Written request:
Identify the lines that include the word "Blender", then copy all of them.

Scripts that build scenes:
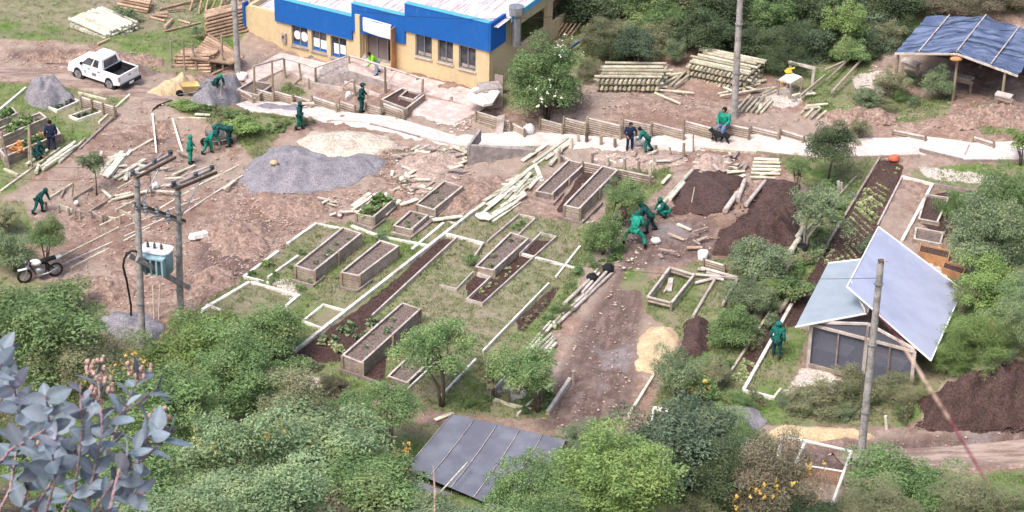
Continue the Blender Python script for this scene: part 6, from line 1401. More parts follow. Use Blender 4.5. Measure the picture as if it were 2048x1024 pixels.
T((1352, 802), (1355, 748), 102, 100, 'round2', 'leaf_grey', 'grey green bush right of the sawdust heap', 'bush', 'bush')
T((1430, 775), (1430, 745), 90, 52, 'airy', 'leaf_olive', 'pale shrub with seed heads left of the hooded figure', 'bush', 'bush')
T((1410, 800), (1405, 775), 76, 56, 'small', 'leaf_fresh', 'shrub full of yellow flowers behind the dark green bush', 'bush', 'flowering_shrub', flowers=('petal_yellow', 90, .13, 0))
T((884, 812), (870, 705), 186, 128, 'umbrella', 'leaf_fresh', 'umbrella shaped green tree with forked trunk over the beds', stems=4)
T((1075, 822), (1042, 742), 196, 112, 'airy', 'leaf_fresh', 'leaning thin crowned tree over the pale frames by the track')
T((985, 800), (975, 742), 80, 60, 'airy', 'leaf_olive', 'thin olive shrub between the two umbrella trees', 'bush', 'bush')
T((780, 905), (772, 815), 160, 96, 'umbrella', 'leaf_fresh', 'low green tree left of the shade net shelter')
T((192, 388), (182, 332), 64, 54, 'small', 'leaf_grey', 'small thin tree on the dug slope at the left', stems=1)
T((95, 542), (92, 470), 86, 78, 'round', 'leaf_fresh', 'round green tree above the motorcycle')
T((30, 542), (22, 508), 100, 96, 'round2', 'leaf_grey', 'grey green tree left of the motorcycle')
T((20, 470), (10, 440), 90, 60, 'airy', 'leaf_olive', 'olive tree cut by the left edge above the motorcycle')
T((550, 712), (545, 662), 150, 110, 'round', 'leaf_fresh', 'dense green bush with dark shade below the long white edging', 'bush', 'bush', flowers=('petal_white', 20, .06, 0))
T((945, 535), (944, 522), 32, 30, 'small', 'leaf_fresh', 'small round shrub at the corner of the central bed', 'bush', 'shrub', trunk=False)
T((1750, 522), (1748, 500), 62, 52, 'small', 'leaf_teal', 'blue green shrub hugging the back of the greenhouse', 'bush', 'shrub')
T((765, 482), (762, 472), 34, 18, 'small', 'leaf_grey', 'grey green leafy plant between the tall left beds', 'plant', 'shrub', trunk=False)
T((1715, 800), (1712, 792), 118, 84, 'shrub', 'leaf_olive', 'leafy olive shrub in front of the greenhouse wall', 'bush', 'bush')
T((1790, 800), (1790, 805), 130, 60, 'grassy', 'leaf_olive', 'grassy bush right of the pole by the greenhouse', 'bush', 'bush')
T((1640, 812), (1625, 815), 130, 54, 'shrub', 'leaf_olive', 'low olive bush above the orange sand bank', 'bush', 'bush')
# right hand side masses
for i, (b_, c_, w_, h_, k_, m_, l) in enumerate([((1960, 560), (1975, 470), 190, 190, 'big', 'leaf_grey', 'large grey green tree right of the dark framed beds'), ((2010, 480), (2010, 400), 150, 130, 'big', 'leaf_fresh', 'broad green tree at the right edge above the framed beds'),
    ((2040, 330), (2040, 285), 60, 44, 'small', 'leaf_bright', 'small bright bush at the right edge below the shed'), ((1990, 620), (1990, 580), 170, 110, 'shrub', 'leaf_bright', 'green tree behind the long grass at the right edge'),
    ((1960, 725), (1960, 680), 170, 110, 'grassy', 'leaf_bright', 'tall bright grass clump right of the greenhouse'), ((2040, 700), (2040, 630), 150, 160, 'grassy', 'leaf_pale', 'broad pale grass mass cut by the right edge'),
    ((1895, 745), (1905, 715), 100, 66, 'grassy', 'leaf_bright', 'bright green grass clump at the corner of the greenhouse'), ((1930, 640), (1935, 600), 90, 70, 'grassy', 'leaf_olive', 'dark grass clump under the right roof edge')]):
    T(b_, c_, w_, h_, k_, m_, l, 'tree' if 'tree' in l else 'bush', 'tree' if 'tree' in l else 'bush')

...

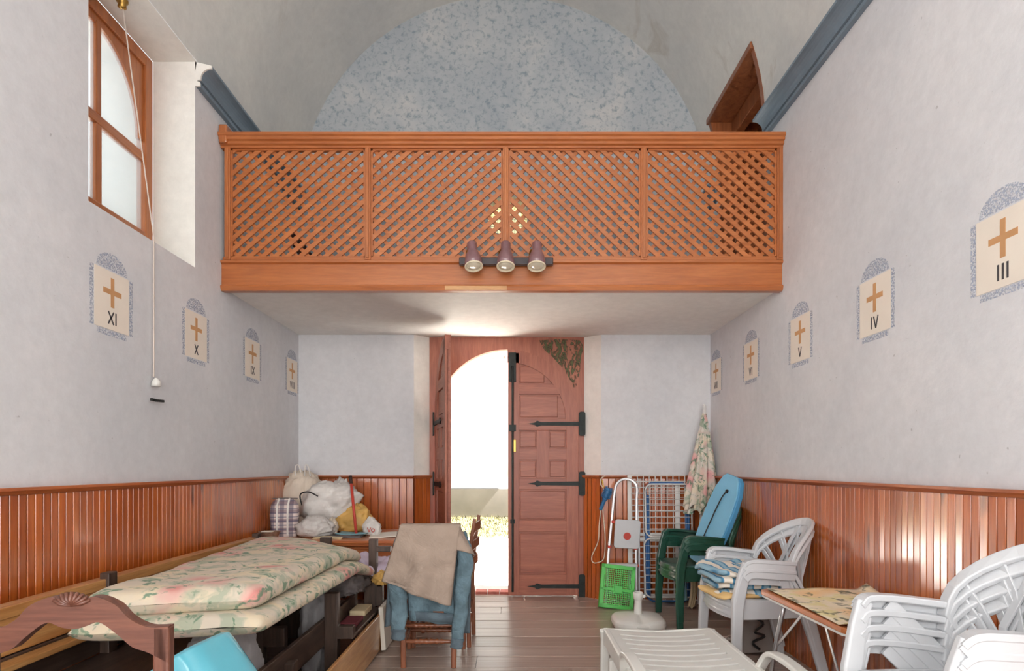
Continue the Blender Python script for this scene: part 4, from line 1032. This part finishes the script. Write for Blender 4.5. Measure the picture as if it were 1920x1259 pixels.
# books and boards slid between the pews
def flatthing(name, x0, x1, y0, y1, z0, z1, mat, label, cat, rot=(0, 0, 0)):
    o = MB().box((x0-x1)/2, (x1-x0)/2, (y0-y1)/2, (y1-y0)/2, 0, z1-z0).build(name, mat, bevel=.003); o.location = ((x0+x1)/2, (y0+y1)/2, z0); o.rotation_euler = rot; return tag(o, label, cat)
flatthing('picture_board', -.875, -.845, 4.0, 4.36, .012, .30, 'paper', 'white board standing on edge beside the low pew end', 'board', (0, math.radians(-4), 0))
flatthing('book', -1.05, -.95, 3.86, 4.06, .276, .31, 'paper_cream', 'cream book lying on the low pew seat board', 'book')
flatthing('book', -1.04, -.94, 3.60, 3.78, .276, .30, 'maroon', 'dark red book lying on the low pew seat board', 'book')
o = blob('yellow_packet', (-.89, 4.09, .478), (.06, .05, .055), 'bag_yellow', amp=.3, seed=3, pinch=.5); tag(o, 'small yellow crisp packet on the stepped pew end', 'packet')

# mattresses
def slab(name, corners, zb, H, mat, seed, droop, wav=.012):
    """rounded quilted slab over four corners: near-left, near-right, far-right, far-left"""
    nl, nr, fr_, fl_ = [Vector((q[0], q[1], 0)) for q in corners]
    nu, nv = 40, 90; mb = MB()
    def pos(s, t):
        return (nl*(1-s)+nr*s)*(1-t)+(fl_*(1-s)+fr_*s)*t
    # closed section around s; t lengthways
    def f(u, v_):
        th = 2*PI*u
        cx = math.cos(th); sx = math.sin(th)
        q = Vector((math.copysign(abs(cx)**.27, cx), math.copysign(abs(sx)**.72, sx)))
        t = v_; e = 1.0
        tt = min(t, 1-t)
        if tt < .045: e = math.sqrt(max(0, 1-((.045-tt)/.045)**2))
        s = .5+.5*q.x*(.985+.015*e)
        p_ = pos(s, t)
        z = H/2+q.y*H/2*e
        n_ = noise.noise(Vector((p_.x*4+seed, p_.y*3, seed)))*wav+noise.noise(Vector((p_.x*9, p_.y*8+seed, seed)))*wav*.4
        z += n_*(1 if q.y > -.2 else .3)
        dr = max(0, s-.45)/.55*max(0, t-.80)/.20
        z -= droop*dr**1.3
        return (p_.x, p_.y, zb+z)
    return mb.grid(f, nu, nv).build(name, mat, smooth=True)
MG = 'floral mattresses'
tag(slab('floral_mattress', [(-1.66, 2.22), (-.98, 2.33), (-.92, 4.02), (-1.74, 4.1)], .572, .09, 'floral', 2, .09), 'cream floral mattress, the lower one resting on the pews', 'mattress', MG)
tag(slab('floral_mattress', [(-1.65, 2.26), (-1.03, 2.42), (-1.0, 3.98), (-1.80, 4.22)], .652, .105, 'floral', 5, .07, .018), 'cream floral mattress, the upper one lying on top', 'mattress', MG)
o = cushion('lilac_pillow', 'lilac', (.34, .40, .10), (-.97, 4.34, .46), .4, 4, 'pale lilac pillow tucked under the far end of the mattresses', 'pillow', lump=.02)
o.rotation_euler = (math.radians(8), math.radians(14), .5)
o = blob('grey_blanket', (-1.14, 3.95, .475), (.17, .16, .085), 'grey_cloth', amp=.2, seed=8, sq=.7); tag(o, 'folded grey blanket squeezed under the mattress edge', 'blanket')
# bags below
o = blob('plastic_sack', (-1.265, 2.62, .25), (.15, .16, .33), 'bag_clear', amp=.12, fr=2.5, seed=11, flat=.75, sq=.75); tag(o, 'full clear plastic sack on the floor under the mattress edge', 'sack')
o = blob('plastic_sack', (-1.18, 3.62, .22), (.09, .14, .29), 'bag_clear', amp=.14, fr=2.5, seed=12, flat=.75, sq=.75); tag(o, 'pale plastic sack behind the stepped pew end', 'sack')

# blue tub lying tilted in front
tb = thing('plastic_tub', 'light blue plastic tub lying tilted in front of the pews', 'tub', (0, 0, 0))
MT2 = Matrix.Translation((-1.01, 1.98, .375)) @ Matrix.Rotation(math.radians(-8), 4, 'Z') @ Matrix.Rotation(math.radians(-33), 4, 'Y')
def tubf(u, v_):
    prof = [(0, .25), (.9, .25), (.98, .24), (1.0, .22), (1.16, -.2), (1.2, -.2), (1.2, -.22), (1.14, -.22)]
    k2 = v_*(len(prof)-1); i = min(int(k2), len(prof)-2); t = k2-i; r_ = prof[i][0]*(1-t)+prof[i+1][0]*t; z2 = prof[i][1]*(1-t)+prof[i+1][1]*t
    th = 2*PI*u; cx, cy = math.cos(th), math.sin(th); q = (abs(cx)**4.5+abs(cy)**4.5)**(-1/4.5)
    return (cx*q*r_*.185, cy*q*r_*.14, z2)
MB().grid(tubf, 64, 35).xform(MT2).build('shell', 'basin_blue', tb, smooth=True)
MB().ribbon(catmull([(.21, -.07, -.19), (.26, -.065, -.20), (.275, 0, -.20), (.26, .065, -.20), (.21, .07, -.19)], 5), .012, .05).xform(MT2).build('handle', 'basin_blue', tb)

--

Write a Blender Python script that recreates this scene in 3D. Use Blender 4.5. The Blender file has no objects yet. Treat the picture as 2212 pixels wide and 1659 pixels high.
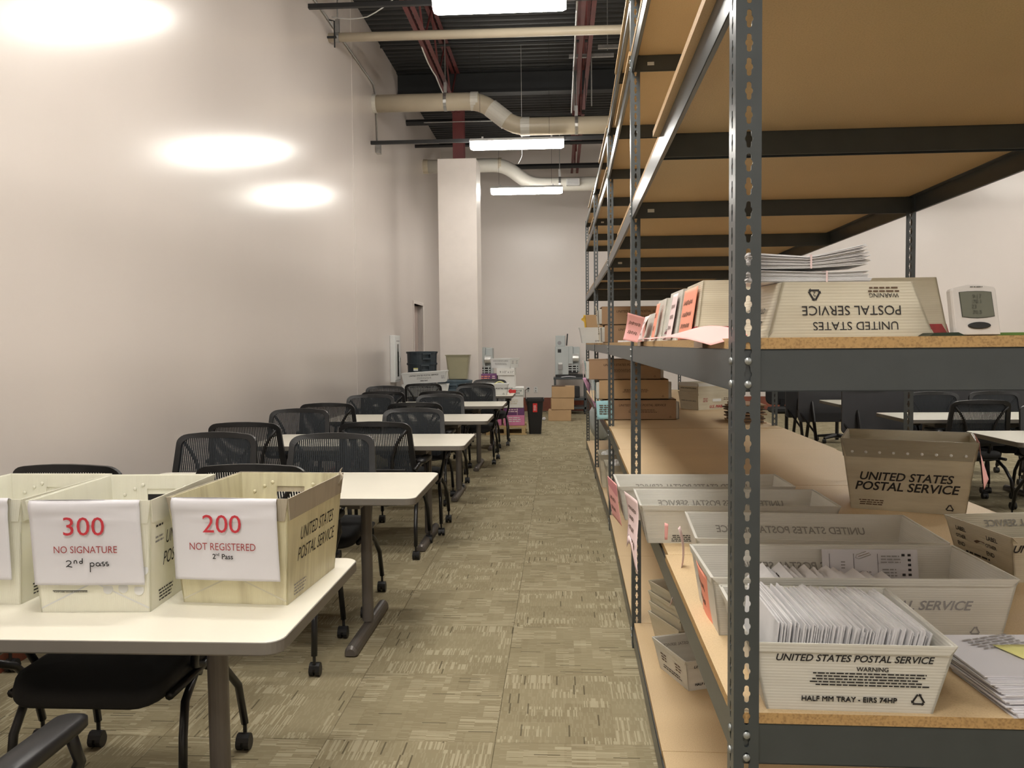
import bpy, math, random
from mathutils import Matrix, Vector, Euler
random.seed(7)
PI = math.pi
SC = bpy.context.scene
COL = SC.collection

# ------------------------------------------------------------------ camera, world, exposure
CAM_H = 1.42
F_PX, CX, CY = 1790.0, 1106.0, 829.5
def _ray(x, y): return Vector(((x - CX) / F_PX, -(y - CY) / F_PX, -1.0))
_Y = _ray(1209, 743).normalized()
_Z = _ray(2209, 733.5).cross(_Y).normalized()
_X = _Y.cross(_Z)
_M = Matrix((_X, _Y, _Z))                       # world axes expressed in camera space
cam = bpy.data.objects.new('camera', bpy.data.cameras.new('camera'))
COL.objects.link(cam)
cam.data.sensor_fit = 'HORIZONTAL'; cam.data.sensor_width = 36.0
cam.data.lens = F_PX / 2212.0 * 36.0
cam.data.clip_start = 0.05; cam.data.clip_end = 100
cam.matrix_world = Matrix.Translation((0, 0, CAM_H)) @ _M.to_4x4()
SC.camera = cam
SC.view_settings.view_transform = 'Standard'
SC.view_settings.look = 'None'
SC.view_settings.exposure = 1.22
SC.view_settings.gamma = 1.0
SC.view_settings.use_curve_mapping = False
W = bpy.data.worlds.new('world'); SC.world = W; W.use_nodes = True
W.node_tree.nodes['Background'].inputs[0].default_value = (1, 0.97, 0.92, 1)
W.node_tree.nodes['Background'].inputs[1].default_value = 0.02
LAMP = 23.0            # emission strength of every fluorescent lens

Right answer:
Continue the Blender Python script for this scene: part 6, from line 1401. More parts follow. Use Blender 4.5. Measure the picture as if it were 2048x1024 pixels.
Continue the Blender Python script for this scene: part 4, from line 1032. This part finishes the script. Write for Blender 4.5. Measure the picture as if it were 1920x1259 pixels.
Write a Blender Python script that recreates this scene in 3D. Use Blender 4.5. The Blender file has no objects yet. Treat the picture as 2212 pixels wide and 1659 pixels high.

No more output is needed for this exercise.